Bob Dylan in Concert
Bob Dylan doesn’t sing sweetly like a Harry Nilsson and sometimes, especially in concert, it is difficult to make out the lyrics. But if you are going to Dylan for the tunes, you’re going for the wrong reason and the Nobel and Pulitzer prize committees understand that.

When I like authors, I don’t just like the stories they tell. I like the way they tell the story, the words they use. There is a reason Shakespeare is Shakespeare. In Henry V, my favorite of Shakespeare’s plays, King Henry is encouraging his men before the Battle of Agincourt where the French outnumbered them 3:1. With the battle about to be fought on St. Crispin’s Day (October 25), Henry told his beleaguered troops:

This story shall the good man teach his son;
And Crispin Crispian shall ne’er go by,
From this day to the ending of the world,
But we in it shall be remembered-
We few, we happy few, we band of brothers.


The Poetry of Dylan
For me, Dylan has that kind of poetic power. Whether he is being comical as in Buckets of Rain or indignant against injustice like Hurricane (about the framed boxer Rubin “Hurricane” Carter) or leisurely like Mozambique, he uses words and not melodies to tell the stories he wishes to tell.


Having listened to Bob Dylan for far more than 50 years, he never ceases to move me with his writing.
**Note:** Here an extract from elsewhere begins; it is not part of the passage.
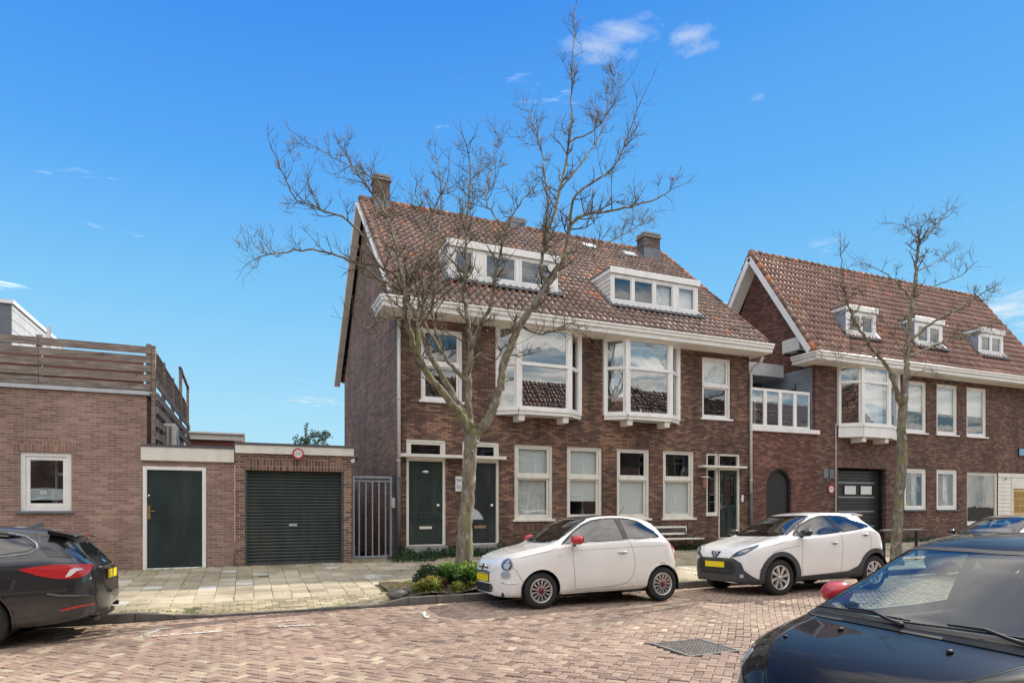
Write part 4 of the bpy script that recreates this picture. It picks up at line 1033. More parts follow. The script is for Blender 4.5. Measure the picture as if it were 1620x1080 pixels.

In Shelter from the Storm, Dylan writes/intones:

In a little hilltop village, they gambled for my clothes
I bargained for salvation an’ they gave me a lethal dose
I offered up my innocence and got repaid with scorn
“Come in,” she said, “I’ll give you shelter from the storm”

That stanza gets me every time I hear it. And I hear it a lot because it’s one of my favorites. More than that, it describes for me what my life was like leading up to when I fell in love with Nicole.

Then there is the poetry and power of All Along the Watchtower with its second stanza that almost become like hallowed scripture to me with its imagery and wisdom.


There are many here among us who feel that life is but a joke
But you and I, we’ve been through that, and this is not our fate
So let us not talk falsely now, the hour is getting late

Talk falsely now. What a phrase.

The Cool of Bob Dylan
If Miles Davis is the embodiment of cool, Bob Dylan is the Spirit of cool. Here’s a great example: Dylan was invited to perform at the Obama White House. I heard President Obama describe this to Jimmy Fallon on The Tonight Show.


“It’s mysterious. Has a little quirky smile on his face,” President Obama told Fallon. “That’s what you want from Bob Dylan. You don’t want him to be all chatty and eating off the cheese plate and all that stuff. It would disappoint you.” 


Bob Dylan at the White House (Photo courtesy of the Obama White House Archives)
He said that most performers show up early and chat up the staff and try to get a photo with the president. Not Dylan. “He showed up only a few minutes before the show and walked right on stage, sang, and walked off. He just looked at me and winked,” the President said. “I leaned over to Michelle and said, ‘He’s just so cool.’”

He performed with George Harrison in the Concert for Bangladesh and in The Last Waltz with the Band. He introduced me to Emmylou Harris back in 1975 when she sang seven songs with Dylan on the album Desire, especially the song One More Cup of Coffee which was inspired by Dylan leaving his time spent with Basques. It becomes a dialogue between a man and a woman who are forced to leave each other. But what makes the song even more amazing is the natural minor scale used and Dylan sings it in a Basque style of vocalization.


Again, you don’t go to Dylan for a catchy tune. You go for imagery and wisdom and the beauty of words.


I’ve only gotten to see Bob Dylan twice in concert and I wish Nicole could have been there with me. But we were taking a long drive one weekend to and from La Crosse. We found a radio station that was playing a marathon of radio shows wherein Dylan hosted the show and played songs of interest to him with his cool narratives between the songs. At one point, he said, “Did you know that the harmonica is the most popular instrument sold in the world? You’re welcome.”


Best of all, Nicole likes him as much as I do and she listens to him without prompting from me. My girl.